師走の冷たい風が、イルミネーションで彩られた街路樹を吹き抜けていく。暑いのはめっぽう苦手だが、この季節は嫌いではない。昔はよく北海道まで行って、スキーやスノボーに興じたものだ。ここ15年間で、30回は行ったと思う。その度に旅行記を書いては友達に見せて回ったが、全然読んでもらえなかった。
青年が路上でギターをかき鳴らしている。思わず立ち止まって耳を澄ます。そういえば私にもあんな頃があったっけ。横浜のスタジオを予約しては仲間たちと練習した毎日。いつか音楽で食っていけると信じて、合計42曲のオリジナルソングを作った。その努力が実ることはなかったけど、青春の日々として今でも脳裏に深く刻まれている。
おっと、のんきにしていたら終電を逃してしまう。今日は早く寝ないと。明日は我が家でホームパーティを開催する予定なのだ。音楽を引退してから、すっかりハマってしまった。すでに30回以上開催していて、その度に昔の仲間を集めては思い出話に花を咲かせている。
そういえば、そろそろ彼女を誘ってみるのもありかもしれない。私はとある女性のことを思い出していた。ひととき、淡い恋心のようなもの抱いていたことがある。たまに不思議なことを言う子だったけど、それもまたミステリアスで良かった。
「何ニヤニヤしてるのよ。」
鋭い声ではっと我に返る。横を歩いているのは46人目の春子だ。毎月のように入社してきては、その度に籍をいれる。昔は違和感を覚えていたが、今ではこれにも慣れてしまった。

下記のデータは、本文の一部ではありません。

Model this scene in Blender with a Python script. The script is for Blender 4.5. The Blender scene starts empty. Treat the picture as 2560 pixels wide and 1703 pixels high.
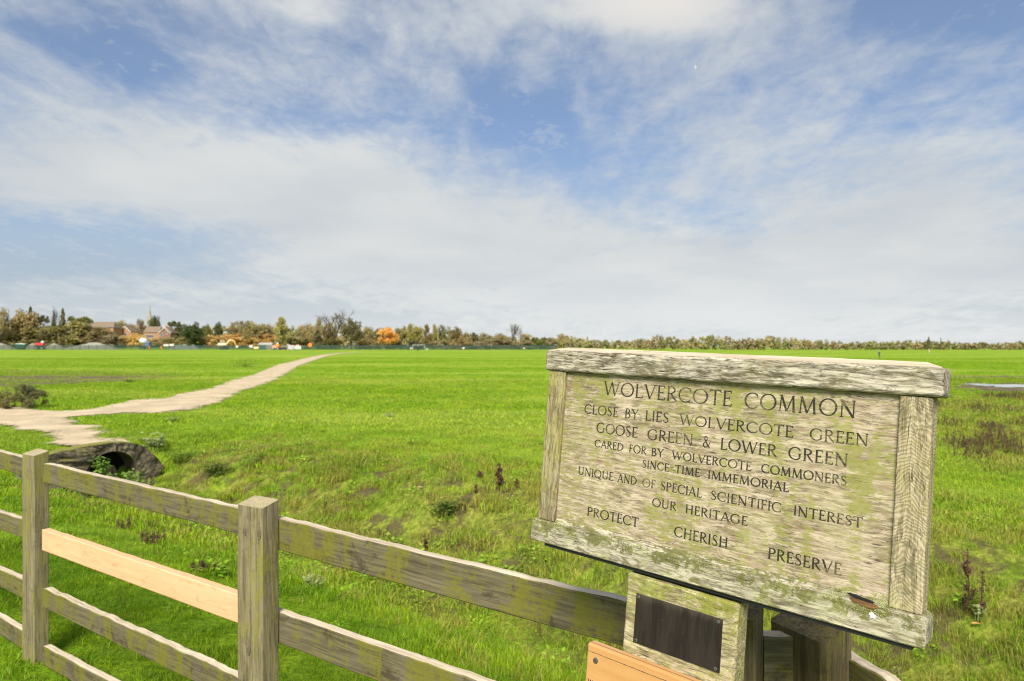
import bpy, bmesh, math, random
import numpy as np
from mathutils import Vector, Matrix, noise as mnoise

R = math.radians
scene = bpy.context.scene
rng = np.random.default_rng(7)
random.seed(7)

# ------------------------------------------------------------------ camera
F, CX, HV, EYE = 1707.0, 1280.0, 866.0, 1.70      # focal length / centre / horizon of the 2560 px picture, eye height
cam_d = bpy.data.cameras.new('camera')
cam = bpy.data.objects.new('camera', cam_d)
scene.collection.objects.link(cam)
cam.location = (0, 0, EYE)
cam.rotation_euler = (R(90), 0, 0)
cam_d.sensor_width = 36.0
cam_d.lens = 36.0 * F / 2560.0
cam_d.shift_y = (HV - 851.5) / 2560.0
cam_d.clip_start = 0.05
cam_d.clip_end = 12000
cam_d.dof.use_dof = True
cam_d.dof.focus_distance = 1.28
cam_d.dof.aperture_fstop = 7.5
scene.camera = cam
scene.cycles.pixel_filter_type = 'BLACKMAN_HARRIS'
scene.cycles.filter_width = 1.1

# ------------------------------------------------------------------ exposure, sun, world
scene.view_settings.view_transform = 'Standard'
scene.view_settings.look = 'None'
scene.view_settings.gamma = 1.0
scene.view_settings.exposure = 0.80
SUN_EL, SUN_AZ = R(43), R(189)       # azimuth clockwise from +Y: the sun stands behind the camera, a little to the left
sun_d = bpy.data.lights.new('sun', 'SUN')
sun_d.energy = 3.8
sun_d.angle = R(28)
sun_d.color = (1.0, 0.94, 0.84)
sun = bpy.data.objects.new('sun', sun_d)
scene.collection.objects.link(sun)
sd = Vector((math.sin(SUN_AZ) * math.cos(SUN_EL), math.cos(SUN_AZ) * math.cos(SUN_EL), math.sin(SUN_EL)))
sun.rotation_euler = sd.to_track_quat('Z', 'Y').to_euler()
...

頬を膨らませる春子を見て思いとどまる。やっぱりあの子を誘うのはやめておこう。私にはもう、こんなに幸せな家庭があるのだから。それに72人を敵に回しては、いくつ命があっても足りない。
「なんか、明るくない?」
春子が言った。確かに夜だというのに、急にあたりが明るくなった気がする。
満点の星空を見上げると、一筋の閃光が煌めいていた。
きれいだな。まぶしいな。
あたりはどんどん明るくなって、次第に頭がクラクラしてくる。でも、なぜか悪い気はしなかった。
このまばゆい光は、どこか懐かしい。
そうだ、昔ステージの上から眺めた、逆光するスポットライトがこんな風だっけ。
意識が遠いていく。
脳裏から、聞き覚えのある声がかすかに響いてきた。
「あなたも気づいていたでしょう?」
「君は、もしかして…。」
「この世界が、繰り返していることを。」
「……。」
「同じ出来事が何度も起こって。同じメールを何度も送って。」
「ああ。」
「でも、それも間もなく終わる。永遠につづくことなんてないから。」
「そうか、よかった。」
「よかった?」
「僕は、それを待ち望んでいたんだと思う。」
「そう。」
「それにしても…久しぶり。」
「久しぶり。」
柔らかくて、暖かい光に包まれながら、私の意識は圏外へと沈んでいった。